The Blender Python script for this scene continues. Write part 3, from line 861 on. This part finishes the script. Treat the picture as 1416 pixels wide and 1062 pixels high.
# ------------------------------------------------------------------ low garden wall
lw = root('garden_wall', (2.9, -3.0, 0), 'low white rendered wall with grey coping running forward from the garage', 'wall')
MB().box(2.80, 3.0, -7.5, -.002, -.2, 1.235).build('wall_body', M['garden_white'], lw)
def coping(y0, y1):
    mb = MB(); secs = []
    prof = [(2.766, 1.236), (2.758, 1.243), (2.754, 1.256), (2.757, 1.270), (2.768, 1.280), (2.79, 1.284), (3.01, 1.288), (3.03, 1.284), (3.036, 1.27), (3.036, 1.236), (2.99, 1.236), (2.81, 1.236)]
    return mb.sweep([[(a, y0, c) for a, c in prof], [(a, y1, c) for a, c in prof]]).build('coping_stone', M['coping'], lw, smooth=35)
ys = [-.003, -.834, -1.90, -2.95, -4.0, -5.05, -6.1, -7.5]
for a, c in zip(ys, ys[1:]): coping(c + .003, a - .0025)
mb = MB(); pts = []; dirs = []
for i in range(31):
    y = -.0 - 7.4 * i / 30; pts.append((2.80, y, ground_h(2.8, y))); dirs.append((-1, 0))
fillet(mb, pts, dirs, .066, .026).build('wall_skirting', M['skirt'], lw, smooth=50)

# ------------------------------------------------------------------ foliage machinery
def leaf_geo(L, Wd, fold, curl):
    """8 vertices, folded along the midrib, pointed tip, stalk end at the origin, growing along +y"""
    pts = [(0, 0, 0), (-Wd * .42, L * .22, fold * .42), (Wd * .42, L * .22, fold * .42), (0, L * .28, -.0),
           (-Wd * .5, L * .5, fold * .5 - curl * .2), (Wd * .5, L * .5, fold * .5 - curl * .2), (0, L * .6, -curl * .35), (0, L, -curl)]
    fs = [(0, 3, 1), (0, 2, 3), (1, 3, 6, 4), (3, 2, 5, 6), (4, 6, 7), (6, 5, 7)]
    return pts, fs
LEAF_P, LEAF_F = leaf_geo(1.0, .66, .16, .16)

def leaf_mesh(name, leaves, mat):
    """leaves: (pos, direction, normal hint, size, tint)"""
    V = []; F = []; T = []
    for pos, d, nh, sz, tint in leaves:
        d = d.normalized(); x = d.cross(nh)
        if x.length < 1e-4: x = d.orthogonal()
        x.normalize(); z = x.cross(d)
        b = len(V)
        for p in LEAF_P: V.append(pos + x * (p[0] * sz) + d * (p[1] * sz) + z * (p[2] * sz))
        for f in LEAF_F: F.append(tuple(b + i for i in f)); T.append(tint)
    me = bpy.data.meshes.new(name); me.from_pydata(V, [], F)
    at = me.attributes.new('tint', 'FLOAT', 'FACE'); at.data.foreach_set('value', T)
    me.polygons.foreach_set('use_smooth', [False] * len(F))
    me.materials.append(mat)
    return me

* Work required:
Go through the listing above and restate it word for word.

* Full answer:
The Blender Python script for this scene continues. Write part 3, from line 861 on. This part finishes the script. Treat the picture as 1416 pixels wide and 1062 pixels high.
# ------------------------------------------------------------------ low garden wall
lw = root('garden_wall', (2.9, -3.0, 0), 'low white rendered wall with grey coping running forward from the garage', 'wall')
MB().box(2.80, 3.0, -7.5, -.002, -.2, 1.235).build('wall_body', M['garden_white'], lw)
def coping(y0, y1):
    mb = MB(); secs = []
    prof = [(2.766, 1.236), (2.758, 1.243), (2.754, 1.256), (2.757, 1.270), (2.768, 1.280), (2.79, 1.284), (3.01, 1.288), (3.03, 1.284), (3.036, 1.27), (3.036, 1.236), (2.99, 1.236), (2.81, 1.236)]
    return mb.sweep([[(a, y0, c) for a, c in prof], [(a, y1, c) for a, c in prof]]).build('coping_stone', M['coping'], lw, smooth=35)
ys = [-.003, -.834, -1.90, -2.95, -4.0, -5.05, -6.1, -7.5]
for a, c in zip(ys, ys[1:]): coping(c + .003, a - .0025)
mb = MB(); pts = []; dirs = []
for i in range(31):
    y = -.0 - 7.4 * i / 30; pts.append((2.80, y, ground_h(2.8, y))); dirs.append((-1, 0))
fillet(mb, pts, dirs, .066, .026).build('wall_skirting', M['skirt'], lw, smooth=50)

# ------------------------------------------------------------------ foliage machinery
def leaf_geo(L, Wd, fold, curl):
    """8 vertices, folded along the midrib, pointed tip, stalk end at the origin, growing along +y"""
    pts = [(0, 0, 0), (-Wd * .42, L * .22, fold * .42), (Wd * .42, L * .22, fold * .42), (0, L * .28, -.0),
           (-Wd * .5, L * .5, fold * .5 - curl * .2), (Wd * .5, L * .5, fold * .5 - curl * .2), (0, L * .6, -curl * .35), (0, L, -curl)]
    fs = [(0, 3, 1), (0, 2, 3), (1, 3, 6, 4), (3, 2, 5, 6), (4, 6, 7), (6, 5, 7)]
    return pts, fs
LEAF_P, LEAF_F = leaf_geo(1.0, .66, .16, .16)

def leaf_mesh(name, leaves, mat):
    """leaves: (pos, direction, normal hint, size, tint)"""
    V = []; F = []; T = []
    for pos, d, nh, sz, tint in leaves:
        d = d.normalized(); x = d.cross(nh)
        if x.length < 1e-4: x = d.orthogonal()
        x.normalize(); z = x.cross(d)
        b = len(V)
        for p in LEAF_P: V.append(pos + x * (p[0] * sz) + d * (p[1] * sz) + z * (p[2] * sz))
        for f in LEAF_F: F.append(tuple(b + i for i in f)); T.append(tint)
    me = bpy.data.meshes.new(name); me.from_pydata(V, [], F)
    at = me.attributes.new('tint', 'FLOAT', 'FACE'); at.data.foreach_set('value', T)
    me.polygons.foreach_set('use_smooth', [False] * len(F))
    me.materials.append(mat)
    return me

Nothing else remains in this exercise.